Episcopal News Service. July 23, 2003 [2003-161-A]

[ENI] The Anglican and Presbyterian churches in the Republic of Ireland have recorded their first increases in support since at least 1881, according to a government census.

Over the past decade, the (Anglican) Church of Ireland grew by 30 per cent, to 115,611, and Presbyterians jumped by 56 per cent, to 20,582. Both figures, disclosed in the 2002 Irish national census published this year, easily outstripped population growth.

"Some of the growth we believe is from Roman Catholics converting to Anglicanism," Brian Parker, spokesman for the Church of Ireland, told ENI. "Paedophile scandals have had an effect among Catholics, and some, particularly young people, feel a general discontent at the conservative edge of the [Catholic] leadership."

Parker said the Anglican membership figures had benefited from a new census entry, "Church of Ireland/Protestant," which included Protestants without a denominational allegiance.

The Central Statistics Office in Dublin says immigration is an important factor in the growth of the main Protestant faiths. Throughout the 1990s Ireland enjoyed one of the European Union's most buoyant economies and was known as the "Celtic Tiger."

The London-based Church Times newspaper quoted a call by the Anglican Archbishop of Dublin, John Neill, for greater efforts by Irish Anglicans to welcome newcomers.

Stephen Lynas, spokesperson for the Presbyterian Church in Ireland, said the church's growth was mainly due to the arrival of asylum-seekers, particularly from West Africa and Asian countries. "Congregations say they have greatly enriched worship," he told ENI.

Ireland--excluding six counties in the north, which are part of the United Kingdom--remains an overwhelmingly Roman Catholic country. But support for Catholicism has slipped from 91.6 per cent of the population in the 1991 census to 88.4 per cent in 2002. Ireland has a population of about 3.6 million.
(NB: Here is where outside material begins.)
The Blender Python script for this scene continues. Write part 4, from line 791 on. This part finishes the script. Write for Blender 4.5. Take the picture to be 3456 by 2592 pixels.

Both the Church of Ireland and the Presbyterian Church in Ireland have most of their support in the six northern counties, which became Northern Ireland in 1922 when the rest of the country achieved independence from Britain. Census returns show that the previous decline of the two main Protestant denominations in the mainly Catholic south had begun decades before independence.